L’articolo del professor Orsini, pubblicato il 29 novembre 2024 sulla. rivista on line Sicurezza Internazionale, affronta con rigore sociologico un tema altamente sensibile: la possibile qualificazione di quanto avviene a Gaza come genocidio. La questione, sollevata in dialogo con Liliana Segre, viene declinata attraverso un’analisi fenomenologica delle parole e un richiamo alla necessità di includere il punto di vista delle vittime nella definizione degli eventi. Questo approccio offre spunti di riflessione, ma apre anche a questioni metodologiche, morali e politiche di grande complessità.
Le caratteristiche sociologiche del genocidio
Orsini delinea con precisione alcune caratteristiche che, secondo lui, qualificherebbero gli eventi a Gaza come genocidio: l’annientamento delle condizioni materiali di esistenza, l’assenza di vie di fuga, l’uso sproporzionato della forza e la riduzione dei palestinesi alla fame attraverso il blocco degli aiuti umanitari. Questi elementi, inquadrati nella teoria della violenza politica, non possono essere ignorati. Tuttavia, occorre interrogarsi sulla loro collocazione in un contesto più ampio: la presenza di un conflitto militare, la complessità delle responsabilità e le dinamiche geopolitiche. Il genocidio, come definito dalla Convenzione ONU del 1948, richiede l’intento di distruggere un gruppo “in tutto o in parte”, un elemento che, pur essendo evocato nell’articolo, necessita di ulteriori verifiche giuridiche e analisi storiche.
Il confronto con la memoria dell’Olocausto
La posizione di Liliana Segre, che invita a usare il termine “genocidio” con cautela per non svalutare l’unicità dell’Olocausto, è centrale nel dibattito. Orsini contesta questa prospettiva, sostenendo che il riconoscimento di un genocidio a Gaza non intaccherebbe la memoria dell’Olocausto nazista. Questo punto, però, solleva un dilemma etico: come bilanciare la necessità di riconoscere nuove forme di genocidio con il rispetto della memoria storica di eventi unici nella loro brutalità? La sociologia fenomenologica, pur utile a ridefinire concetti, deve fare i conti con la sensibilità storica e con l’impatto emotivo delle parole sul discorso pubblico.
Il ruolo del linguaggio e dei paradigmi culturali
Un aspetto particolarmente incisivo dell’analisi di Orsini è il richiamo ai limiti culturali dell’Occidente nel riconoscere nuove forme di genocidio. La critica al “pregiudizio eurocentrico” invita a interrogarsi su come la narrazione dominante possa occultare la sofferenza delle vittime. Tuttavia, questa riflessione si scontra con la difficoltà di trovare un consenso universale su definizioni e categorie, soprattutto in un contesto polarizzato come quello israelo-palestinese.
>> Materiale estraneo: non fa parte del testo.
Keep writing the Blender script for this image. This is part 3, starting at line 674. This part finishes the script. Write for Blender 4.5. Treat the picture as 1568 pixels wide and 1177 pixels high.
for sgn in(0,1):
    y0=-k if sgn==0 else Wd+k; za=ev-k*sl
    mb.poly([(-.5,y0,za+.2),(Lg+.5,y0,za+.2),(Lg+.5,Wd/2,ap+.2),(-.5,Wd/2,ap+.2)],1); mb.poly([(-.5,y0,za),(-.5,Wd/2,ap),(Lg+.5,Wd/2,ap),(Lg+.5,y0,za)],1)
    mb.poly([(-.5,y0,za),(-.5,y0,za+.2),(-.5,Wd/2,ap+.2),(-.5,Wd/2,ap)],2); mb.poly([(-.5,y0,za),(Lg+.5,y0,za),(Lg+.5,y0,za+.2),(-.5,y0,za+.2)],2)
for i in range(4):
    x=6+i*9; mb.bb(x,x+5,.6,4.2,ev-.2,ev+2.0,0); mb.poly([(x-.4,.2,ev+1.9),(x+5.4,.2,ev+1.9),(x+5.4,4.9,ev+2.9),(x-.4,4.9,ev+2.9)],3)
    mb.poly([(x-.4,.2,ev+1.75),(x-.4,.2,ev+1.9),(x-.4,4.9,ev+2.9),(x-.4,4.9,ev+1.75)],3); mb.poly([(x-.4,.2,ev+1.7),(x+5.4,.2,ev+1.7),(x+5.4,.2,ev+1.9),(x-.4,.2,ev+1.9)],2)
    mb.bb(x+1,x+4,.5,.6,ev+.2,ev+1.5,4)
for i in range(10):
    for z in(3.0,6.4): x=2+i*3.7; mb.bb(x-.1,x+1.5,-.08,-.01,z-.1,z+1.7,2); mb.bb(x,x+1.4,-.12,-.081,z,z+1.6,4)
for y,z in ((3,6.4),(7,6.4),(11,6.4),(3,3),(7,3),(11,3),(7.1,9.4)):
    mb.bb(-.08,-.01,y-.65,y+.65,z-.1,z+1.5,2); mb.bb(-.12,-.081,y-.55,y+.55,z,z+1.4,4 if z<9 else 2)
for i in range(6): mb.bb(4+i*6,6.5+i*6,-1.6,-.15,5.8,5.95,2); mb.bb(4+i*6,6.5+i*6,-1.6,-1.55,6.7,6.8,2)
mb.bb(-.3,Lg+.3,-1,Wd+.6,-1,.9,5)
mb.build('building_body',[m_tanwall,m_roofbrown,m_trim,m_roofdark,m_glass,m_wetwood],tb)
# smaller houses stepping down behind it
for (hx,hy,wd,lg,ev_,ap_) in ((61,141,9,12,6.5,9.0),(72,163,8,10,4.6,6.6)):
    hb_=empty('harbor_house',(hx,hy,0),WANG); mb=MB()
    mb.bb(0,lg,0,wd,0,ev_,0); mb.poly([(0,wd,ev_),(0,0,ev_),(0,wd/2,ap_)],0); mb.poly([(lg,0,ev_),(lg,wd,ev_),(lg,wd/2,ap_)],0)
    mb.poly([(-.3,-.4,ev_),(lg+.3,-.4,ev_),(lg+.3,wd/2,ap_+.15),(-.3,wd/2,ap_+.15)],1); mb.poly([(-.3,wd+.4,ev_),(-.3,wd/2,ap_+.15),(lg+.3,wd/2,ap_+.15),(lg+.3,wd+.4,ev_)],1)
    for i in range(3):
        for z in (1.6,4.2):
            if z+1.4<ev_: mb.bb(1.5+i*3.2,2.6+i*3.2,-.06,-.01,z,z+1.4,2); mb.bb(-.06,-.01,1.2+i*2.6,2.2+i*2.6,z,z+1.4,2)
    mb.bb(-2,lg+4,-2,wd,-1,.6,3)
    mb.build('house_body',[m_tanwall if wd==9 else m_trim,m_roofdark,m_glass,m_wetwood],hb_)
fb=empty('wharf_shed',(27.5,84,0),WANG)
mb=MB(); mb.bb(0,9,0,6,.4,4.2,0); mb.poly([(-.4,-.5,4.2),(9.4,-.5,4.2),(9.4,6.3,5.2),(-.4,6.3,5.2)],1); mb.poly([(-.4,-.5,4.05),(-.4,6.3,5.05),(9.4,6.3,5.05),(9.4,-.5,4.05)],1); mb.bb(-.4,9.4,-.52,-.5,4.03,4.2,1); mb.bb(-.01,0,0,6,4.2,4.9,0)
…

Un dibattito necessario, ma incompleto
L’articolo di Orsini rappresenta un contributo importante al dibattito, spingendo il lettore a interrogarsi sui limiti delle categorie analitiche e sull’urgenza di ascoltare le voci delle vittime. Tuttavia, la sua prospettiva potrebbe essere arricchita da un’analisi più articolata delle responsabilità politiche e militari, includendo anche il ruolo di Hamas e delle potenze regionali nel perpetuare il conflitto. Solo un approccio olistico può restituire la complessità di quanto accade a Gaza, senza ridurre il dibattito a una mera contrapposizione ideologica.
La parola “genocidio” come arma a doppio taglio
Definire gli eventi a Gaza come genocidio è una scelta che comporta profonde implicazioni morali e politiche. Da un lato, riconoscere la gravità della situazione è essenziale per mobilitare la comunità internazionale. Dall’altro, l’uso del termine richiede una cautela estrema, per evitare di trasformare una tragedia umana in uno strumento di battaglia ideologica. Il contributo di Orsini, pur stimolante, lascia aperti interrogativi cruciali: quanto può il linguaggio influenzare la percezione della realtà e la possibilità di una soluzione pacifica? E, soprattutto, come evitare che le parole diventino ostaggi di interessi di parte, distogliendo l’attenzione dalle sofferenze reali?